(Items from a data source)

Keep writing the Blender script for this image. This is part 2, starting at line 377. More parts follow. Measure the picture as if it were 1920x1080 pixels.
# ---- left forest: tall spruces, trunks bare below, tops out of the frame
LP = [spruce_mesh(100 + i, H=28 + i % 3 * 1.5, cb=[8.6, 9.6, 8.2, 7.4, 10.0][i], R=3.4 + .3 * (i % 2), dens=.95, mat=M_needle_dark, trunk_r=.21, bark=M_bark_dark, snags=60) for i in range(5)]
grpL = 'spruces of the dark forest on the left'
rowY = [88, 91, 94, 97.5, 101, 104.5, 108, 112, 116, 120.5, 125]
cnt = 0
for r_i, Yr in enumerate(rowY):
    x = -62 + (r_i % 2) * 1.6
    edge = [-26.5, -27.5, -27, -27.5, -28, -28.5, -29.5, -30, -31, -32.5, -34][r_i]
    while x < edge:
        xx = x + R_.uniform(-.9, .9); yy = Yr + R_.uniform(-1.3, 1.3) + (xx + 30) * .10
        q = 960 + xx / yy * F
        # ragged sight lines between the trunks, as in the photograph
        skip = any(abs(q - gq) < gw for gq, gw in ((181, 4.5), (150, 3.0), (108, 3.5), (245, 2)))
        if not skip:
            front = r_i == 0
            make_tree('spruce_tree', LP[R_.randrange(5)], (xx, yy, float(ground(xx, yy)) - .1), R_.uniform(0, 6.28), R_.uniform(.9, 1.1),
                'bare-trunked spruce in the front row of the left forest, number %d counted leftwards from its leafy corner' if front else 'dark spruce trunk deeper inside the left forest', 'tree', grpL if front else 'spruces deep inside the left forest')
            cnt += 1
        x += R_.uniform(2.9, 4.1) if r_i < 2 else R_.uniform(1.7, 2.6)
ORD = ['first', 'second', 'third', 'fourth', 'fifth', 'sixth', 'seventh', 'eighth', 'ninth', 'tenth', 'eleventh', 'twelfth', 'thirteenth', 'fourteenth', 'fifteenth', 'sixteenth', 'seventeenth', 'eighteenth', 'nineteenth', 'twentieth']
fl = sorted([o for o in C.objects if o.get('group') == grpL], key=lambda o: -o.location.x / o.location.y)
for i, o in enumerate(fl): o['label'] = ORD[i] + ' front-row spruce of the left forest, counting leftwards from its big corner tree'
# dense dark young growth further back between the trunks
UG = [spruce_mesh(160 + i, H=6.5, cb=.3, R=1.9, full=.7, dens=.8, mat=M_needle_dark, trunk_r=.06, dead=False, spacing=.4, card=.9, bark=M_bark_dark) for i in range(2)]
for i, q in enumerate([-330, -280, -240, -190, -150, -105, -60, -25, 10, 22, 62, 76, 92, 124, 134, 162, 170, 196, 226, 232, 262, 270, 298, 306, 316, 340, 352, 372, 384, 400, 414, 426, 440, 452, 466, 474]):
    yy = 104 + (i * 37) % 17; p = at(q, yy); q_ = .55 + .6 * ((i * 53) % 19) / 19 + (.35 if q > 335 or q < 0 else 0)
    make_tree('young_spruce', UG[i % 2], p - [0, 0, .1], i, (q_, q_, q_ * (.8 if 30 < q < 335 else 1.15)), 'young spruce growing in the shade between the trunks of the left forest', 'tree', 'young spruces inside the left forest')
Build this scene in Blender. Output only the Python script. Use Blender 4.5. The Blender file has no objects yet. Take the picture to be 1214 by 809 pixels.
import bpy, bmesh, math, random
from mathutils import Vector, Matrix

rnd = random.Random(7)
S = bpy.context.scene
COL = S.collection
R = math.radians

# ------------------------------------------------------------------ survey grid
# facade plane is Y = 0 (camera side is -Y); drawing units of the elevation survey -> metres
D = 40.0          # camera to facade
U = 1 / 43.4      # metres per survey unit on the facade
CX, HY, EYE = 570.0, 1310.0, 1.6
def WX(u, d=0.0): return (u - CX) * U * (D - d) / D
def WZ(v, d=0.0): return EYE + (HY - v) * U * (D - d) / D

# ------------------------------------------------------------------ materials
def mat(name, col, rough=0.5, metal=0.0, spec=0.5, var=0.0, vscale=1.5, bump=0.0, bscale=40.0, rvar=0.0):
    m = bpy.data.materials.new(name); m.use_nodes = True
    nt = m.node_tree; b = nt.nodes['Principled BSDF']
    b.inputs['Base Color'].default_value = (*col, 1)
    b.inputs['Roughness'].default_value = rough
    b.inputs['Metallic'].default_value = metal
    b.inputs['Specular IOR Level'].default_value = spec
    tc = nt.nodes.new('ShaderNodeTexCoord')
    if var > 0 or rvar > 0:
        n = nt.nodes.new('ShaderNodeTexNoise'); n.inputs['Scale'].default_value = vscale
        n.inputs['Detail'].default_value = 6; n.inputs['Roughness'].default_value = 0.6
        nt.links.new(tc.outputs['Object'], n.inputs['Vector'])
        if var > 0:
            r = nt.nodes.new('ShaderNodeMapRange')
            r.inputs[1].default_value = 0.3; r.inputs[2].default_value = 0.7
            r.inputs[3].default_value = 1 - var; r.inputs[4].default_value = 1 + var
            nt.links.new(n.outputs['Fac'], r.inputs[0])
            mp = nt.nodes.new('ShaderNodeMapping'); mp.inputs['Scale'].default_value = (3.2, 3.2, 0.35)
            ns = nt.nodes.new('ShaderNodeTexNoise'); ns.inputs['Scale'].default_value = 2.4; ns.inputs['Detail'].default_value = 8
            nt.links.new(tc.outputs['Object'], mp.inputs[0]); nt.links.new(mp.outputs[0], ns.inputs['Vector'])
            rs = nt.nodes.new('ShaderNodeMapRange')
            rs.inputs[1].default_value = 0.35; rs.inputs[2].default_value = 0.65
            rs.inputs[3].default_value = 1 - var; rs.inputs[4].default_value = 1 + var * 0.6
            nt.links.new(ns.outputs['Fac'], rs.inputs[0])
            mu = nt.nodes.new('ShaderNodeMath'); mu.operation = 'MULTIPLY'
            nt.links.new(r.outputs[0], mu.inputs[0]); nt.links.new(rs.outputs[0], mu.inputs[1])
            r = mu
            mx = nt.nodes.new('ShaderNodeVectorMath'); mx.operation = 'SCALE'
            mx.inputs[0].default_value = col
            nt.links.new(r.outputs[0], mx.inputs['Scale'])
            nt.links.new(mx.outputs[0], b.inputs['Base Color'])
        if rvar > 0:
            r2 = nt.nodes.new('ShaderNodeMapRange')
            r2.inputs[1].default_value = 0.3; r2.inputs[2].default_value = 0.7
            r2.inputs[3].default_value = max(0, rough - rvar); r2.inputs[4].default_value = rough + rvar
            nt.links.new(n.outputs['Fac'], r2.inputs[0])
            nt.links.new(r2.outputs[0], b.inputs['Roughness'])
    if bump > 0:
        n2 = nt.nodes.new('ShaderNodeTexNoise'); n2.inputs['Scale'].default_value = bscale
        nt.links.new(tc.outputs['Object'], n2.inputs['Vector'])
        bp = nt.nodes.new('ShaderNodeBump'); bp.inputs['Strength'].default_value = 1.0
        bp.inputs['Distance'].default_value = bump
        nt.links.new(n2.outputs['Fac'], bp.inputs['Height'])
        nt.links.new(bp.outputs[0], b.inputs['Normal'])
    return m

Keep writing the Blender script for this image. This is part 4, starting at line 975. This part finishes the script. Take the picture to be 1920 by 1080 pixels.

Requirement:
Extract every record. Keep wording exact.

Exercise output:
Keep writing the Blender script for this image. This is part 2, starting at line 377. More parts follow. Measure the picture as if it were 1920x1080 pixels.
# ---- left forest: tall spruces, trunks bare below, tops out of the frame
LP = [spruce_mesh(100 + i, H=28 + i % 3 * 1.5, cb=[8.6, 9.6, 8.2, 7.4, 10.0][i], R=3.4 + .3 * (i % 2), dens=.95, mat=M_needle_dark, trunk_r=.21, bark=M_bark_dark, snags=60) for i in range(5)]
grpL = 'spruces of the dark forest on the left'
rowY = [88, 91, 94, 97.5, 101, 104.5, 108, 112, 116, 120.5, 125]
cnt = 0
for r_i, Yr in enumerate(rowY):
    x = -62 + (r_i % 2) * 1.6
    edge = [-26.5, -27.5, -27, -27.5, -28, -28.5, -29.5, -30, -31, -32.5, -34][r_i]
    while x < edge:
        xx = x + R_.uniform(-.9, .9); yy = Yr + R_.uniform(-1.3, 1.3) + (xx + 30) * .10
        q = 960 + xx / yy * F
        # ragged sight lines between the trunks, as in the photograph
        skip = any(abs(q - gq) < gw for gq, gw in ((181, 4.5), (150, 3.0), (108, 3.5), (245, 2)))
        if not skip:
            front = r_i == 0
            make_tree('spruce_tree', LP[R_.randrange(5)], (xx, yy, float(ground(xx, yy)) - .1), R_.uniform(0, 6.28), R_.uniform(.9, 1.1),
                'bare-trunked spruce in the front row of the left forest, number %d counted leftwards from its leafy corner' if front else 'dark spruce trunk deeper inside the left forest', 'tree', grpL if front else 'spruces deep inside the left forest')
            cnt += 1
        x += R_.uniform(2.9, 4.1) if r_i < 2 else R_.uniform(1.7, 2.6)
ORD = ['first', 'second', 'third', 'fourth', 'fifth', 'sixth', 'seventh', 'eighth', 'ninth', 'tenth', 'eleventh', 'twelfth', 'thirteenth', 'fourteenth', 'fifteenth', 'sixteenth', 'seventeenth', 'eighteenth', 'nineteenth', 'twentieth']
fl = sorted([o for o in C.objects if o.get('group') == grpL], key=lambda o: -o.location.x / o.location.y)
for i, o in enumerate(fl): o['label'] = ORD[i] + ' front-row spruce of the left forest, counting leftwards from its big corner tree'
# dense dark young growth further back between the trunks
UG = [spruce_mesh(160 + i, H=6.5, cb=.3, R=1.9, full=.7, dens=.8, mat=M_needle_dark, trunk_r=.06, dead=False, spacing=.4, card=.9, bark=M_bark_dark) for i in range(2)]
for i, q in enumerate([-330, -280, -240, -190, -150, -105, -60, -25, 10, 22, 62, 76, 92, 124, 134, 162, 170, 196, 226, 232, 262, 270, 298, 306, 316, 340, 352, 372, 384, 400, 414, 426, 440, 452, 466, 474]):
    yy = 104 + (i * 37) % 17; p = at(q, yy); q_ = .55 + .6 * ((i * 53) % 19) / 19 + (.35 if q > 335 or q < 0 else 0)
    make_tree('young_spruce', UG[i % 2], p - [0, 0, .1], i, (q_, q_, q_ * (.8 if 30 < q < 335 else 1.15)), 'young spruce growing in the shade between the trunks of the left forest', 'tree', 'young spruces inside the left forest')
Build this scene in Blender. Output only the Python script. Use Blender 4.5. The Blender file has no objects yet. Take the picture to be 1214 by 809 pixels.
import bpy, bmesh, math, random
from mathutils import Vector, Matrix

rnd = random.Random(7)
S = bpy.context.scene
COL = S.collection
R = math.radians

# ------------------------------------------------------------------ survey grid
# facade plane is Y = 0 (camera side is -Y); drawing units of the elevation survey -> metres
D = 40.0          # camera to facade
U = 1 / 43.4      # metres per survey unit on the facade
CX, HY, EYE = 570.0, 1310.0, 1.6
def WX(u, d=0.0): return (u - CX) * U * (D - d) / D
def WZ(v, d=0.0): return EYE + (HY - v) * U * (D - d) / D

# ------------------------------------------------------------------ materials
def mat(name, col, rough=0.5, metal=0.0, spec=0.5, var=0.0, vscale=1.5, bump=0.0, bscale=40.0, rvar=0.0):
    m = bpy.data.materials.new(name); m.use_nodes = True
    nt = m.node_tree; b = nt.nodes['Principled BSDF']
    b.inputs['Base Color'].default_value = (*col, 1)
    b.inputs['Roughness'].default_value = rough
    b.inputs['Metallic'].default_value = metal
    b.inputs['Specular IOR Level'].default_value = spec
    tc = nt.nodes.new('ShaderNodeTexCoord')
    if var > 0 or rvar > 0:
        n = nt.nodes.new('ShaderNodeTexNoise'); n.inputs['Scale'].default_value = vscale
        n.inputs['Detail'].default_value = 6; n.inputs['Roughness'].default_value = 0.6
        nt.links.new(tc.outputs['Object'], n.inputs['Vector'])
        if var > 0:
            r = nt.nodes.new('ShaderNodeMapRange')
            r.inputs[1].default_value = 0.3; r.inputs[2].default_value = 0.7
            r.inputs[3].default_value = 1 - var; r.inputs[4].default_value = 1 + var
            nt.links.new(n.outputs['Fac'], r.inputs[0])
            mp = nt.nodes.new('ShaderNodeMapping'); mp.inputs['Scale'].default_value = (3.2, 3.2, 0.35)
            ns = nt.nodes.new('ShaderNodeTexNoise'); ns.inputs['Scale'].default_value = 2.4; ns.inputs['Detail'].default_value = 8
            nt.links.new(tc.outputs['Object'], mp.inputs[0]); nt.links.new(mp.outputs[0], ns.inputs['Vector'])
            rs = nt.nodes.new('ShaderNodeMapRange')
            rs.inputs[1].default_value = 0.35; rs.inputs[2].default_value = 0.65
            rs.inputs[3].default_value = 1 - var; rs.inputs[4].default_value = 1 + var * 0.6
            nt.links.new(ns.outputs['Fac'], rs.inputs[0])
            mu = nt.nodes.new('ShaderNodeMath'); mu.operation = 'MULTIPLY'
            nt.links.new(r.outputs[0], mu.inputs[0]); nt.links.new(rs.outputs[0], mu.inputs[1])
            r = mu
            mx = nt.nodes.new('ShaderNodeVectorMath'); mx.operation = 'SCALE'
            mx.inputs[0].default_value = col
            nt.links.new(r.outputs[0], mx.inputs['Scale'])
            nt.links.new(mx.outputs[0], b.inputs['Base Color'])
        if rvar > 0:
            r2 = nt.nodes.new('ShaderNodeMapRange')
            r2.inputs[1].default_value = 0.3; r2.inputs[2].default_value = 0.7
            r2.inputs[3].default_value = max(0, rough - rvar); r2.inputs[4].default_value = rough + rvar
            nt.links.new(n.outputs['Fac'], r2.inputs[0])
            nt.links.new(r2.outputs[0], b.inputs['Roughness'])
    if bump > 0:
        n2 = nt.nodes.new('ShaderNodeTexNoise'); n2.inputs['Scale'].default_value = bscale
        nt.links.new(tc.outputs['Object'], n2.inputs['Vector'])
        bp = nt.nodes.new('ShaderNodeBump'); bp.inputs['Strength'].default_value = 1.0
        bp.inputs['Distance'].default_value = bump
        nt.links.new(n2.outputs['Fac'], bp.inputs['Height'])
        nt.links.new(bp.outputs[0], b.inputs['Normal'])
    return m

Keep writing the Blender script for this image. This is part 4, starting at line 975. This part finishes the script. Take the picture to be 1920 by 1080 pixels.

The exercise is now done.